Beneil Dariush odniósł piąte z rzędu zwycięstwo, ciężko nokautując Scotta Holtzmana spinning backfistem.

Runda 1:

Odwrotna pozycja Dariusha. Mocna wymiana od początkowych sekund na ciosy proste i kopnięcia. Celniejszy Beneil, choć jego zapędy zostały szybko ugaszone przez przeciwnika wsadzonym palcem w oko. Po chwilowej przerwie, pojedynek został wznowiony. Niskie kopnięcia Dariusha, prawy cep i ponowne wsadzenie palca w oko po stronie Scotta. Kolano Dariusha, kilka ciosów, choć przestrzelonych Holtzmana, szybkie zepchnięcie rywala pod siatkę i próba szukania sprowadzenia walki do parteru w wykonaniu Beneila.
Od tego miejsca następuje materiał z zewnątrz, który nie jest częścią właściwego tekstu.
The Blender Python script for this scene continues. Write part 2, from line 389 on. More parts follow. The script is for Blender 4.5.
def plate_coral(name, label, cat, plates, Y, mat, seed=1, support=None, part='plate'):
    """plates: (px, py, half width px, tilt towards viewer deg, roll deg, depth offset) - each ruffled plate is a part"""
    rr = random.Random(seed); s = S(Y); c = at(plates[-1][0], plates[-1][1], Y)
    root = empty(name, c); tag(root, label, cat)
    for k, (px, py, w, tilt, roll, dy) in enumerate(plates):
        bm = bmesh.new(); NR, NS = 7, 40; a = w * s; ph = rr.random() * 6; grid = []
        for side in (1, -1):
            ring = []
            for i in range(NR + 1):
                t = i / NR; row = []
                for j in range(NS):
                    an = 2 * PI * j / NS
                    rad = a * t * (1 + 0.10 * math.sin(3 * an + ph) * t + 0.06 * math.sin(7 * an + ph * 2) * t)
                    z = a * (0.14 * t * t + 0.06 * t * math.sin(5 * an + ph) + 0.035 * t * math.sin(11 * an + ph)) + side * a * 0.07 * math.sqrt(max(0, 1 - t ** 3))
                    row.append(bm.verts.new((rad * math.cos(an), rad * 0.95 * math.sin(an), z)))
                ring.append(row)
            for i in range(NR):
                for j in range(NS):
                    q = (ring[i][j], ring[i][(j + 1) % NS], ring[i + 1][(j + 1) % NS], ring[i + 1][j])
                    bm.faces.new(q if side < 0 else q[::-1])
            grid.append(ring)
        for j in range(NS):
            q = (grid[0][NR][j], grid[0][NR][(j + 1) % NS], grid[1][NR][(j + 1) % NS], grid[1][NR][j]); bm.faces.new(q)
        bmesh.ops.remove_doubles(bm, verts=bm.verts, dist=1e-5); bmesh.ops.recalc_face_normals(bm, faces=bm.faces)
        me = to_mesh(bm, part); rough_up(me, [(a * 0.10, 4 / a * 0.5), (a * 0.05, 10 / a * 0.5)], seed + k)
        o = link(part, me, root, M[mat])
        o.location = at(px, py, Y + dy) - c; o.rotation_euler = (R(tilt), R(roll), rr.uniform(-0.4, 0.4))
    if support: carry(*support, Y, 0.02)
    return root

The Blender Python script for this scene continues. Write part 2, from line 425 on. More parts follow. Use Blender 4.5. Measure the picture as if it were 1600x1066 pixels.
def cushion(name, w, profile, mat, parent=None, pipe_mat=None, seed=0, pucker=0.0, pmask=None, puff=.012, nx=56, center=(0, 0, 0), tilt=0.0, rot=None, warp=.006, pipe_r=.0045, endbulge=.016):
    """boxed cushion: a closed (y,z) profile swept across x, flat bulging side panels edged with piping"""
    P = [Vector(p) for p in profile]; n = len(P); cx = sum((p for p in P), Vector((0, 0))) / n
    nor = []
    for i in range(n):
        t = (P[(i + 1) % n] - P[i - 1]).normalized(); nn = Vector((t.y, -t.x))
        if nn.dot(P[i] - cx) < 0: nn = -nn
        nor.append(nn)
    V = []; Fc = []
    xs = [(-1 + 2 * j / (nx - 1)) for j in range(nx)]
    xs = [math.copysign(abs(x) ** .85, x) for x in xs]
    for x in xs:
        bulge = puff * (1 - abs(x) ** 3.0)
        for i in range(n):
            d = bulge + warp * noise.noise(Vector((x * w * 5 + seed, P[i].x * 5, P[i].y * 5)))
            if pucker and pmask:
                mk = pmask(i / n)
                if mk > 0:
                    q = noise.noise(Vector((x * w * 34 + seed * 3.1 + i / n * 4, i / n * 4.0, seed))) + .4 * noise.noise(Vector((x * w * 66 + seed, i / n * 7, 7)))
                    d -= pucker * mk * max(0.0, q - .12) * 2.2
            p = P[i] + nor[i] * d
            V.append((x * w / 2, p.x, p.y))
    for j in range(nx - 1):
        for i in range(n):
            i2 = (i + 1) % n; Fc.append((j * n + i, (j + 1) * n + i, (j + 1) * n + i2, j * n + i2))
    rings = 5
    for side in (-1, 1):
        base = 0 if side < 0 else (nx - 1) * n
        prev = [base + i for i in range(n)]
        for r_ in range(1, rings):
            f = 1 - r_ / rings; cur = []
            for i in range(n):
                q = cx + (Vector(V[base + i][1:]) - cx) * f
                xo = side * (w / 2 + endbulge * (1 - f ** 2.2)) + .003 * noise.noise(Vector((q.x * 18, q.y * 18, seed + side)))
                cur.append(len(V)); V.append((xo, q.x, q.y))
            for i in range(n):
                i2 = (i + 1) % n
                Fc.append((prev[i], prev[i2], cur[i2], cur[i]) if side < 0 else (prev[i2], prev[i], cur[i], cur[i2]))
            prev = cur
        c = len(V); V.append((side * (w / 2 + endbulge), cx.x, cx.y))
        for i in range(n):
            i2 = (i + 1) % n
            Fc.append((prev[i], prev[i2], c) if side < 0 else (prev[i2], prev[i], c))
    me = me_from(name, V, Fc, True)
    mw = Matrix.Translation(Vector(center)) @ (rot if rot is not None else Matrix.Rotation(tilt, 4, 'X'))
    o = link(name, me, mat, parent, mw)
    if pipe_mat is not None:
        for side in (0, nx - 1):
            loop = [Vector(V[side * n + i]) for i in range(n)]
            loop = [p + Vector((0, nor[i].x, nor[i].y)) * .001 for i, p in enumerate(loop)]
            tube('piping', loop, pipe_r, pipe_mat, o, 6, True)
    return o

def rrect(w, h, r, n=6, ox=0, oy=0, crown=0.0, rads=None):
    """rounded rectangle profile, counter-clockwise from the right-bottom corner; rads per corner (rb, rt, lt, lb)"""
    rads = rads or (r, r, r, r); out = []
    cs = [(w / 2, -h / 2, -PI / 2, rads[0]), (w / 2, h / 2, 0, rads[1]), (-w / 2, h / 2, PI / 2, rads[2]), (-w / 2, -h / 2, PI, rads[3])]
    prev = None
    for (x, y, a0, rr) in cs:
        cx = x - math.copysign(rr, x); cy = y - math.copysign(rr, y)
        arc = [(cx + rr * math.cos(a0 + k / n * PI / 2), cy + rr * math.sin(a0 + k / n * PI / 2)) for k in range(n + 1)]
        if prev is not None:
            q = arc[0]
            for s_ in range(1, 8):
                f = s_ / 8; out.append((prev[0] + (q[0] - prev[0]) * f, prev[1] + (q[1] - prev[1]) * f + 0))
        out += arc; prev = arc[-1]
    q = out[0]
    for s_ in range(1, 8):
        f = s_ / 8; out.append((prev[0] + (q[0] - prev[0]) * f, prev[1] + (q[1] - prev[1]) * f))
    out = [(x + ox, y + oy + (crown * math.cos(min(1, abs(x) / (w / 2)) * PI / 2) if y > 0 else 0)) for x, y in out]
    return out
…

Amerykanin dobrze jednak się bronił, choć został trafiony mocnym kolanem, przeciwnik wpadł w szał, rzucając tryliardy cepów w powietrze, chcąc za wszelką cenę skończyć walkę. Scott poszedł po desperackie obalenie, jednak w kontrze, Dariush zajął plecy rywala. Holtzman nie gapa jednak i zdołał nie tyle wstać, co odwrócić pozycję i kontrolować kilkanaście sekund rywala pod siatką. Kilka kopnięć Dariusha, który był coraz bardziej otwarty w swoich atakach. Beneil zepchnął przeciwnika pod siatkę, traktując go wieloma ciosami, Holtzman jednak uciekł z niedogodnej pozycji, choć zainkasował obrotowy backfist, po którym padł bez życia na deski!